_Instructions to follow_. Collect every line below that contains the word "pixels".

— Begin Dataset entries —

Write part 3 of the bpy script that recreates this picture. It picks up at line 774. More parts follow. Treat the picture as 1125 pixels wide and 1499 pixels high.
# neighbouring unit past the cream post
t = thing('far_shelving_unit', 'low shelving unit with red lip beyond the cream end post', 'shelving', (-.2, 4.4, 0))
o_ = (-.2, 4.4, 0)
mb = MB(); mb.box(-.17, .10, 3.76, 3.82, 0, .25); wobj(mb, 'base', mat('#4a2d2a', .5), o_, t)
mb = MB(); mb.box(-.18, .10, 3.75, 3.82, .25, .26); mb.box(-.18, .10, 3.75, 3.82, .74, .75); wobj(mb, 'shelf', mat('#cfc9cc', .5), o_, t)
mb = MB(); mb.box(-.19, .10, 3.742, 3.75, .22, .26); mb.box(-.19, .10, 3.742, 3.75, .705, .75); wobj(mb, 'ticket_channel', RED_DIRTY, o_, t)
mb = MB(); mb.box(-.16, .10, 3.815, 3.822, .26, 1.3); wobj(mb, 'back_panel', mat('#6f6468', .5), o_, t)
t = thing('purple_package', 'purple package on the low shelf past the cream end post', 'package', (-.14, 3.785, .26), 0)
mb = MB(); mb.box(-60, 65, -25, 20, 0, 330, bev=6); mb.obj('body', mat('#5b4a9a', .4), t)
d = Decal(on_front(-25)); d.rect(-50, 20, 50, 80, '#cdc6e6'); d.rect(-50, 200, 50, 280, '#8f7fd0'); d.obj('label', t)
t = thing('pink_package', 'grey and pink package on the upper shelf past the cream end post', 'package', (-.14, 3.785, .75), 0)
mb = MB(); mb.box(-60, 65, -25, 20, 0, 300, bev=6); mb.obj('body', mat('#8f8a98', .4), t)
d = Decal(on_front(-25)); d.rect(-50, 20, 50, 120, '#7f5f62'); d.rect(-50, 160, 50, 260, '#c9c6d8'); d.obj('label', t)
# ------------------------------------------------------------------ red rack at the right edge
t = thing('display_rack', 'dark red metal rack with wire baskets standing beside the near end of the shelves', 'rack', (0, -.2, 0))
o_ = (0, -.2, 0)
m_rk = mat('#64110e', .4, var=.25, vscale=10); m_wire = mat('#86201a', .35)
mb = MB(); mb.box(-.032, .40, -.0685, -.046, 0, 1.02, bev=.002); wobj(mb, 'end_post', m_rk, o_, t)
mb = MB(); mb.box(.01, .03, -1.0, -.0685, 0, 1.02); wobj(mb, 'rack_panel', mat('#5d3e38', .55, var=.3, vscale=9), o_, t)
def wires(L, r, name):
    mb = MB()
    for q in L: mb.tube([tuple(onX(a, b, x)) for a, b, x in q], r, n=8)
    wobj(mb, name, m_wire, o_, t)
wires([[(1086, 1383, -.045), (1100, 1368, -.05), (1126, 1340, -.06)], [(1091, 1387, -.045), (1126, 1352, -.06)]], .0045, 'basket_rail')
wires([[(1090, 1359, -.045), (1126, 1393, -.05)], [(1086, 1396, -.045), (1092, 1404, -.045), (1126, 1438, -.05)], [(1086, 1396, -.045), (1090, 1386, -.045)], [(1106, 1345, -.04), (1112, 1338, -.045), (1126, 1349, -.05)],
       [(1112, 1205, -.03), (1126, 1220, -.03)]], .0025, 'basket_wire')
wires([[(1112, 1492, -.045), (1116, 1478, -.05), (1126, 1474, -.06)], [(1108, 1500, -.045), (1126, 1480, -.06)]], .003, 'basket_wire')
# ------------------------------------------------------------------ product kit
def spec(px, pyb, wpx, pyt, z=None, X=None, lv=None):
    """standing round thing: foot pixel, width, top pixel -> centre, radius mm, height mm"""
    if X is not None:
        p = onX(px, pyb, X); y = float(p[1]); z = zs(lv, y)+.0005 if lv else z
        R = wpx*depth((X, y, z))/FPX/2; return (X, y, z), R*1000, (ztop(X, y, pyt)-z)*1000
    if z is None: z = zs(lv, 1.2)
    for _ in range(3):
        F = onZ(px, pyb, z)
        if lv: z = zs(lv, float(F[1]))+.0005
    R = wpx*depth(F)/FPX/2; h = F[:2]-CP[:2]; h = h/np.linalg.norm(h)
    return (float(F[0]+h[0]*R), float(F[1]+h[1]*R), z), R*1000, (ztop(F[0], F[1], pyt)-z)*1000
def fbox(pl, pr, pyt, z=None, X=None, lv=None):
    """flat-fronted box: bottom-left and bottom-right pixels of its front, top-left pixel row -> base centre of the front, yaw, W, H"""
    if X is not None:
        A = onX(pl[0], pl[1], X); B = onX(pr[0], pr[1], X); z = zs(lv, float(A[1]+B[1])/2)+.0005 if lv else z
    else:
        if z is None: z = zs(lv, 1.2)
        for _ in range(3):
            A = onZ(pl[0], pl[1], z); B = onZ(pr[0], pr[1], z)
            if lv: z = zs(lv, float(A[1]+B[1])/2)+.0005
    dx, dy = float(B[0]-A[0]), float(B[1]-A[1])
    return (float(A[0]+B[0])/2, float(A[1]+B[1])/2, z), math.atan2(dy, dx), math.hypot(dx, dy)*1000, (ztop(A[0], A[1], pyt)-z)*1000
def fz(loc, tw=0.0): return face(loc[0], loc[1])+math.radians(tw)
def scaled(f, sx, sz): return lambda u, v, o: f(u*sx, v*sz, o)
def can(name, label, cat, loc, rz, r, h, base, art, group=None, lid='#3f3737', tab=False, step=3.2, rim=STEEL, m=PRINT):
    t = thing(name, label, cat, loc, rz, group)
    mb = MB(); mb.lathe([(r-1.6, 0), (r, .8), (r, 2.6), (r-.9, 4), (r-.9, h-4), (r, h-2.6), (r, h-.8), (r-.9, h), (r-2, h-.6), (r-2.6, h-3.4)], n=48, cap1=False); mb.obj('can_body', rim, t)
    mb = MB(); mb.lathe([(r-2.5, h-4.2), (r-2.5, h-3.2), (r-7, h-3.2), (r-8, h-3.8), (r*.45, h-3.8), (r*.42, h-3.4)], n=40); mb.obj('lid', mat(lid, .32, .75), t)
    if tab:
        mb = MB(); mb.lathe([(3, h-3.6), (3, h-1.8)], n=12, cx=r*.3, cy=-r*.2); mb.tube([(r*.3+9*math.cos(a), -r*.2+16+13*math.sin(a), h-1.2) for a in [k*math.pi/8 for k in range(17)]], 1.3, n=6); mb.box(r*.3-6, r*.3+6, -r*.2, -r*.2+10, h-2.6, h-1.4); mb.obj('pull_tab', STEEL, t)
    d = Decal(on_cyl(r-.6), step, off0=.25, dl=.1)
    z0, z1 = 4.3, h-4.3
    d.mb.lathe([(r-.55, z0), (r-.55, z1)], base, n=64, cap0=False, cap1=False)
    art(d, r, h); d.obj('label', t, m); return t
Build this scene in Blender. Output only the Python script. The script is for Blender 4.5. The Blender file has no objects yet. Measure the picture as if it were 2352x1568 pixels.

— End Dataset entries —

_Response to this task_.
Write part 3 of the bpy script that recreates this picture. It picks up at line 774. More parts follow. Treat the picture as 1125 pixels wide and 1499 pixels high.
    """flat-fronted box: bottom-left and bottom-right pixels of its front, top-left pixel row -> base centre of the front, yaw, W, H"""
Build this scene in Blender. Output only the Python script. The script is for Blender 4.5. The Blender file has no objects yet. Measure the picture as if it were 2352x1568 pixels.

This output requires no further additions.